Untuk menunjang penerapan peraturan pelarangan motor tersebut, pemerintah Vietnam akan menerapkannya secara bertahap. Pertama, mereka melakukan tinjauan atas semua kendaraan pribadi pada 2017-2018. Kemudian, pemerintah Vietnam mengembangkan sistem transportasi umum, dimulai dari 2017 sampai 2020, untuk memenuhi target kebutuhan transportasi umum terlayani 55 persen. Tahap yang terakhir pembatasan sepeda motor secara bertahap pada jam, hari, dan tempat tertentu, mulai 2025. Dan akhirnya ditargetkan benar-benar dilarang total pada akhir 2030.
Baguio City di Filipina juga menerapkan pelarangan sepeda motor di distrik bisnis pusat. Tak hanya motor, larangan juga berlaku untuk roda dua lainnya, sepeda, pada 4 Februari 2016. Menurut Mauricio Domogan, Walikota Baguio City, peraturan ini bukanlah peraturan baru, melainkan telah dibuat sejak 1965. Sontak peraturan ini langsung diprotes keras para pengguna sepeda dan sepeda motor.
Beberapa hari setelah keluarnya memo tersebut, melalui laman resminya, Pemerintah Baguio City mengeluarkan klarifikasi yang menyatakan bahwa perarturan tersebut ditangguhkan sampai keluarnya amandemen peraturan berdasarkan rekomendasi dari beberapa pihak yang merasa keberatan, seperti Cordillera Motorcycle Association. Sepeda dan sepeda motor boleh kembali melintas di daerah distrik bisnis pusat kecuali di Session Road.
Negeri Jiran juga tengah mempertimbangkan melarang sepeda motor jenis “kap chai” melintas di Kuala Lumpur. Rencana itu dirancang sebagai bagian dari upaya Malaysia dalam mengurangi emisi gas karbon. "Kap chai" merupakan sebutan warga Malaysia untuk motor underbone dengan cc antara 50-150 cc.

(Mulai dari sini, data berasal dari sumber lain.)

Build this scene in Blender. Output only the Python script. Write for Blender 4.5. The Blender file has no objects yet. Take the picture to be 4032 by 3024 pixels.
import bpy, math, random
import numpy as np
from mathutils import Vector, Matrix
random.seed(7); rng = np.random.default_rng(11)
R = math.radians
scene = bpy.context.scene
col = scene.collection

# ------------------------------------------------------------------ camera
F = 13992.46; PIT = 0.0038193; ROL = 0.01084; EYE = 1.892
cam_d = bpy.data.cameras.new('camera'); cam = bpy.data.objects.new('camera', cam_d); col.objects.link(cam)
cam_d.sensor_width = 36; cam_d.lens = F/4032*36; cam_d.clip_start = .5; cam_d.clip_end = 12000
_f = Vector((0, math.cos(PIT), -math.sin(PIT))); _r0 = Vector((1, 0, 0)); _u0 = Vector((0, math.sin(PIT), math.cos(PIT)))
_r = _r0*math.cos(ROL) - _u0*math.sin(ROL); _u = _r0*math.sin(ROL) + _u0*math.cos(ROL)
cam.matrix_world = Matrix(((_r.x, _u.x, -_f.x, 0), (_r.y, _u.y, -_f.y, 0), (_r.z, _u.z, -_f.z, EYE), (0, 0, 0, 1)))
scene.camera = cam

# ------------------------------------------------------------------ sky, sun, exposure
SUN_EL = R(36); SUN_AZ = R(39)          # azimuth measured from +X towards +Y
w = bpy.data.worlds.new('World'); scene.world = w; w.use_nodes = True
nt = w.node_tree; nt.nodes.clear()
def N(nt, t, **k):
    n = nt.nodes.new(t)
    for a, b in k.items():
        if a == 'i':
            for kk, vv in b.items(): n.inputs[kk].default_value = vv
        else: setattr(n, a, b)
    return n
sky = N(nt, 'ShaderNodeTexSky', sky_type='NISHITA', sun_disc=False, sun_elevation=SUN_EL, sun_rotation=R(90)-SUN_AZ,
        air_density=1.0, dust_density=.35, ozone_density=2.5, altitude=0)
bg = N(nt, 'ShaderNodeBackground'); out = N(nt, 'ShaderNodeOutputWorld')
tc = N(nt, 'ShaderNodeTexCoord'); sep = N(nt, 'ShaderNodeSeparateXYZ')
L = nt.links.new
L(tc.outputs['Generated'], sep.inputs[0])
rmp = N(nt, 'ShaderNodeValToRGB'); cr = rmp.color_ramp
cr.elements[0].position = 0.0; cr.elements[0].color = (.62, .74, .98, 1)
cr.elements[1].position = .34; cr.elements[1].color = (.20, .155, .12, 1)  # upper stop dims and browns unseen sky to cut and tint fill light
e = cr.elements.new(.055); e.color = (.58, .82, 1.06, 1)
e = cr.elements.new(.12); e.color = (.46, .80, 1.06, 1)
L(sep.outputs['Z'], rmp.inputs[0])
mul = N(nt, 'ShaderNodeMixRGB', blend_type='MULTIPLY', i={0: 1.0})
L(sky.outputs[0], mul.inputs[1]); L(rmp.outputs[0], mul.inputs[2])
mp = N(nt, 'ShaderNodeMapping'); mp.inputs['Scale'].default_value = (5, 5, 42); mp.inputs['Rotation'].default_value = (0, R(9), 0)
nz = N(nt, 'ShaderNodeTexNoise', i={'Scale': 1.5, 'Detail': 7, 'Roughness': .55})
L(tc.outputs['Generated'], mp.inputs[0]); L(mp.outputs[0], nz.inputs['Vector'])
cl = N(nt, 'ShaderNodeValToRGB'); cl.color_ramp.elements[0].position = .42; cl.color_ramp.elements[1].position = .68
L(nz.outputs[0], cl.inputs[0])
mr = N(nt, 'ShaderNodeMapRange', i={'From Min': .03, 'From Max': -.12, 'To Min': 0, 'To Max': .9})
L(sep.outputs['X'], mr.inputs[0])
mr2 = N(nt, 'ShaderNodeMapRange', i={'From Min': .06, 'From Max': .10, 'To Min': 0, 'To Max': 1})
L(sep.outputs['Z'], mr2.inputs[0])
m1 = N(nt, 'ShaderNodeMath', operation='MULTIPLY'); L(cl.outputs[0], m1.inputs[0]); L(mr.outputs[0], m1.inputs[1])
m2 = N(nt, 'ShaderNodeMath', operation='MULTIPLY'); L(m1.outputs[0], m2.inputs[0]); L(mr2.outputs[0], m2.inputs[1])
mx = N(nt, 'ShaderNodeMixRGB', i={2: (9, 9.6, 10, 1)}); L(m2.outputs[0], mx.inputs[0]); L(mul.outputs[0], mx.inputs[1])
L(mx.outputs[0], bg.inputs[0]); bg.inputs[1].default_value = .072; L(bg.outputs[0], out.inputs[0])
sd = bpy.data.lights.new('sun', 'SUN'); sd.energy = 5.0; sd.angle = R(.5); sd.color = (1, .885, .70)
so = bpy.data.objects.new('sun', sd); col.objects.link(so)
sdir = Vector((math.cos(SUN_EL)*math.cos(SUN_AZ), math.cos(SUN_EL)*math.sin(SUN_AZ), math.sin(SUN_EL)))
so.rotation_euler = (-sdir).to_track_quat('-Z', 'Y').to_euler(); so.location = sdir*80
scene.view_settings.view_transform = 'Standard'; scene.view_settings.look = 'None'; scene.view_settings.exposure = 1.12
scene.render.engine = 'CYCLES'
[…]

Menteri Federasi Wilayah Persekutuan Malaysia, Tengku Adnan Mansor, mengatakan bahwa banyak "kap chai" masuk ke Kuala Lumpur sebagai kendaraan pekerja kelas menengah ke bawah yang tak mampu mengeluarkan uang lebih untuk moda transportasi lain. “Saat nanti tersedia moda transportasi yang lebih murah, kami akan mempertimbangkan untuk melarang "kap chai" masuk ke kota,” tambahnya.
Wacana pelarangan ini juga menimbulkan perlawanan. Menurut mantan Direktur Jenderal Malaysian Institute of Road Safety Research (MIROS), Prof. Dr. Ahmad Farhan Mohd Sadullah, seharusnya pemerintah Malaysia meningkatkan mobilitas warga melalui sistem transportasi publik yang terintegrasi, alih-alih menyarankan pengguna "kap chai" untuk menggunakan moda transportasi lain. Kepala Community Policing Biker Malaysia, Low Boon Tat, menyatakan bahwa jika memang pemerintah mau mengurangi emisi gas karbon, seharusnya jumlah mobil yang dikurangi.
Pelarangan sepeda motor seharusnya disesuaikan dengan kapasitas angkut, perbaikan pelayanan, dan biaya transportasi publik. Hanoi bisa menjadi contoh baik. Pelarangan sepeda motor dilakukan secara bertahap, sambil menyiapkan sistem transportasi publik yang memadai. Tanpa penyesuaian sistem tranportasi publik, pelarangan sepeda motor hanya akan menjadi solusi temporer dan berpotensi menimbulkan masalah-masalah baru.